Phil Miller, chief executive of Miller Developments, says: "We are on course with our build schedule and making great progress with our pre-letting activities. We expect to announce a range of international and local tenants in the near future and we're looking to open the centre itself in autumn 2007."
GVA Grimley is retained agent on the scheme.
The move into Denmark follows the successful completion of the first Premier Outlet in Budapest, Hungary, which Miller developed in partnership with the Austrian bank Raiffeisen Ingatlan.
The retail outlet centre currently comprises two completed phases, with a third phase in proposed form. Phase One totals 52 units across 13,500 sq m (145,300 sq ft), while Phase Two has 30 units across 4,800 sq m (51,600 sq ft).

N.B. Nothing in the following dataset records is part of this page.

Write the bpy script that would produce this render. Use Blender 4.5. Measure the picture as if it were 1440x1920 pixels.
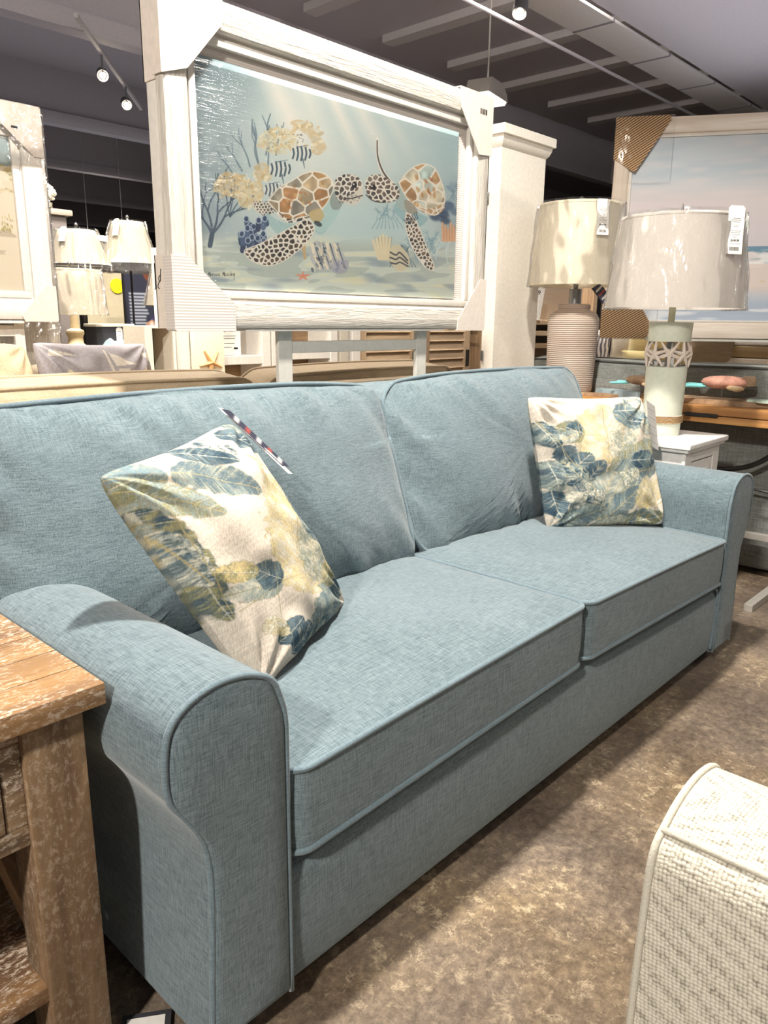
import bpy, bmesh, math, random
import numpy as np
from mathutils import Vector, Matrix, Quaternion, noise as mn
random.seed(3)
for o in list(bpy.data.objects):
    bpy.data.objects.remove(o)
scene = bpy.context.scene
COL = scene.collection
PI = math.pi

# ------------------------------------------------------------------ camera
CAM_ROT = ((0.68235, 0.17133, -0.71067), (-0.73094, 0.17476, -0.65968), (0.01117, 0.96959, 0.24448))
cd = bpy.data.cameras.new('camera')
cd.sensor_fit = 'HORIZONTAL'; cd.sensor_width = 36.0; cd.lens = 1426.86 / 1440 * 36
cd.clip_start = 0.02; cd.clip_end = 100
cam = bpy.data.objects.new('camera', cd); COL.objects.link(cam)
M = Matrix(CAM_ROT).to_4x4(); M.translation = (0, 0, 1.12)
cam.matrix_world = M
scene.camera = cam

# ------------------------------------------------------------------ look, sky light, lamps and added fills
scene.view_settings.view_transform = 'Standard'
scene.view_settings.look = 'None'
scene.view_settings.exposure = 0.42
scene.view_settings.gamma = 1.0
scene.view_settings.use_curve_mapping = False
w = bpy.data.worlds.new('store_air'); scene.world = w; w.use_nodes = True
w.node_tree.nodes['Background'].inputs[0].default_value = (1.0, 0.95, 0.89, 1)
w.node_tree.nodes['Background'].inputs[1].default_value = 0.17

def area(name, loc, target, size, power, col=(1, 0.93, 0.83), sy=None, spread=180):
    l = bpy.data.lights.new(name, 'AREA'); l.energy = power; l.color = col
    l.shape = 'RECTANGLE'; l.size = size; l.size_y = sy or size; l.spread = math.radians(spread)
    o = bpy.data.objects.new(name, l); COL.objects.link(o)
    d = Vector(target) - Vector(loc)
    o.matrix_world = Matrix.Translation(loc) @ d.to_track_quat('-Z', 'Y').to_matrix().to_4x4()
    return o
area('unseen_overhead_light', (-2.3, -0.25, 3.1), (1.0, 1.1, 0.4), 0.22, 135)
area('unseen_overhead_light', (1.35, 1.02, 3.45), (1.35, 1.02, 0.0), 0.16, 150, (1, .94, .84))
area('unseen_overhead_light', (2.55, 1.02, 3.45), (2.55, 1.02, 0.0), 0.16, 150, (1, .94, .84))
area('unseen_overhead_light', (3.9, 0.6, 3.45), (3.7, 1.4, 0.6), 0.35, 110)  # added lamp without a fixture, lifts the white column and right side
area('unseen_overhead_light', (3.5, -1.3, 3.3), (1.6, 1.5, 1.0), 0.4, 70)  # added out of view so the wrinkled picture film shows bright streaks
area('unseen_overhead_light', (1.7, 3.3, 3.55), (1.9, 4.1, 0.6), 0.7, 80, spread=110)  # added fill for the left background, no fixture there
area('unseen_overhead_light', (5.0, 3.2, 3.55), (5.2, 2.9, 0.3), 0.7, 150, spread=120)  # added fill for the right background, also without a fixture
area('added_ceiling_fill', (6.0, 1.4, 2.6), (6.0, 1.4, 4.0), 3.0, 34, (.96, .94, 1))  # added upward fill that brightens the dark ceiling, not a real fixture
area('added_ceiling_fill', (4.0, 8.5, 2.75), (4.0, 8.5, 4.0), 5.0, 18, (.96, .94, 1))  # second added upward fill, lifts the far ceiling from an unseen source

# ------------------------------------------------------------------ helpers
def srgb(r, g, b):
    f = lambda c: (c / 255 / 12.92) if c <= 10.3 else (((c / 255 + .055) / 1.055) ** 2.4)
    return (f(r), f(g), f(b), 1)

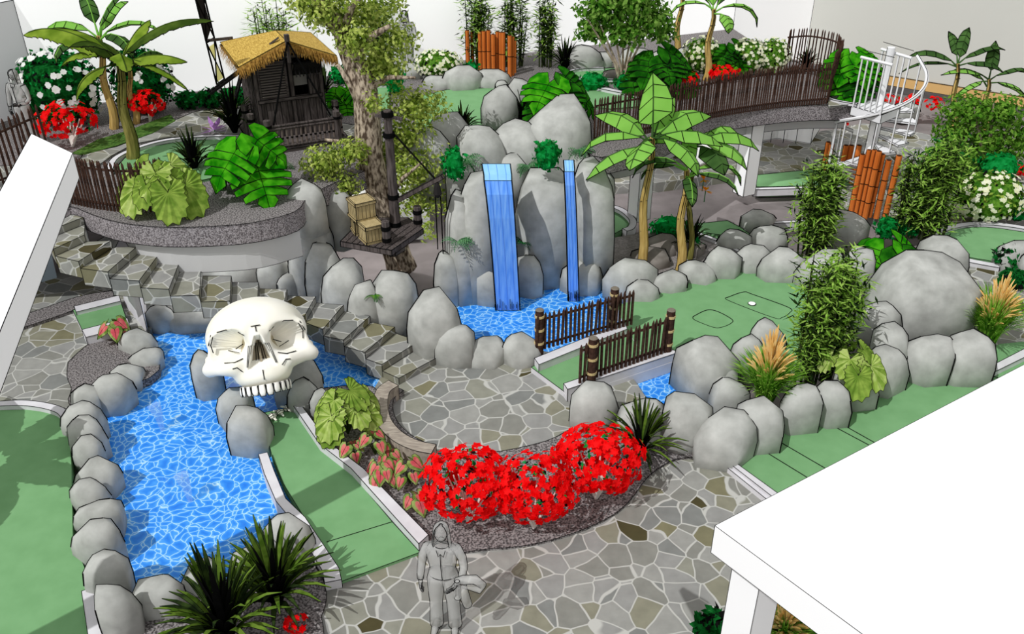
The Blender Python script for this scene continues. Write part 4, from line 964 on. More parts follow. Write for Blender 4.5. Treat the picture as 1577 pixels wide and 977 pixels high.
def fountain_grass(px, py, z, wpx, hg, hp, label):
    R = rr_(); B = base(px, py, z); s = mpp(B); w = wpx * s / 2; g = hg * s / CS; h = hp * s / CS; t = thing('fountain_grass', label, 'ornamental grass', B)
    def tuft(n, spread, top, ww, mi):
        b = MB()
        for i in range(n):
            a = R.uniform(0, 2 * PI); k = R.random() ** .7; d = V((math.cos(a), math.sin(a), 0)); tp = top * R.uniform(.65, 1.0); o_ = w * spread * k
            st = d * w * .25 * R.random(); pts = [st + d * o_ * (u ** 1.7) + V((0, 0, tp * (1.25 * u - .25 * u * u * (1 + k)))) for u in (0, .3, .6, .85, 1)]
            b.rib(pts, [ww, ww, ww, ww * .7, .002], R.choice(mi), side=V((-d.y + .2, d.x, 0)))
        return b
    tuft(560, 1.15, g * 1.3, .013, [0, 0, 0, 1]).build('blades', [L_GRASS, L_MG], t)
    b = MB()
    for i in range(95):
        a = R.uniform(0, 2 * PI); k = R.random() ** .8; d = V((math.cos(a), math.sin(a), 0)); tp = h * R.uniform(.72, 1.0) * (1 - .3 * k); o_ = w * .8 * k
        pts = [d * o_ * (u ** 1.9) + V((0, 0, tp * (1.3 * u - .3 * u * u * (1 + .6 * k)))) for u in (.5, .6, .72, .85, .95, 1)]
        b.tube(pts, [.004, .014, .02, .018, .012, .003], 5, 0, False)
    b.build('plumes', [L_PLUME], t)
fountain_grass(1176, 622, 0.1, 96, 66, 132, 'fountain grass with orange plumes left of the front bamboo clump')
fountain_grass(1517, 532, 0.05, 100, 70, 122, 'fountain grass with orange plumes at the right beside the largest boulder')
fountain_grass(1205, 985, 0, 110, 40, 62, 'fountain grass with pale plumes below the canopy roof')
flower_bush(1098, 985, 0, 60, 44, 'dark green bush at the bottom edge beside the canopy column', 500, 0, [L_DG, L_DG, INK], name='round_bush')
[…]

Tenants include Levis, Morgan, Nike, Adidas, Mango, Puma, Calvin Klein and Pepe Jeans.
The scheme has recently been sold to Morley Fund Management's Aviva Central European Property Fund for over ?70m and a net initial yield of 6 per cent.
Phil Miller says: "The Premier Outlet Center in Budapest is a great illustration of how Miller works in partnership with local developers to produce high quality schemes which the market will pay a premium for."
GVA Grimley acted for Miller and Raiffeisen, King Sturge and SachsenFonds acted for Morley.
The international dimension
Linda Humphers, editor in chief at the International Council of Shopping Centers, presented an overview of the global outlets business at the ICSC's research conference in Prague last month.
"With 364 outlet centres in 29 countries, and more being planned worldwide, the factory outlet centre business is here to stay," she said.
ICSC calculates that 225 of these centres are based in the USA, which is a decade in front of the rest of the world in FOC development terms. The organisation estimates that in Europe, 66 centres totalling 1.3m sq m are already open, another 23 centres planned and seven expansions due to open by the end of 2007.
"Clearly the popularity of this format is growing, so expect to see new factory outlet centres opening, particularly in southern and central eastern Europe over the next few years, bigger, better and more sophisticated than ever before," Humphers said.
The UK is Europe's most mature market, and its 35 factory outlet centres are an established part of consumer life. However, according to ICSC, there is little planned expansion, due perhaps to developer concern about potential over-supply and definitely in view of tough planning controls.
The question is whether the UK will follow the lead of the US, the most mature FOC market, where the number of outlet centres has levelled out, and, keen to maintain income revenue, some owners are welcoming in any retailer, confusing the customer as to the centre's true identity.
The US definition of a factory outlet centre is one which has at least 50 per cent factory outlet occupancy, but in some centres this is no longer the case as the amount of true factory outlets are diminishing to make way for run-of-the-mill retail offerings
"While there is a clear upward trend for FOC development, the industry certainly isn't free of issues - and with a tough retail trading environment across high streets, shopping centres and factory outlet centres, who are all vying with each other and the internet for every dollar, euro, pound, ruble or other currency, tough decisions are having to be made to maintain or boost revenue," Humphers concludes.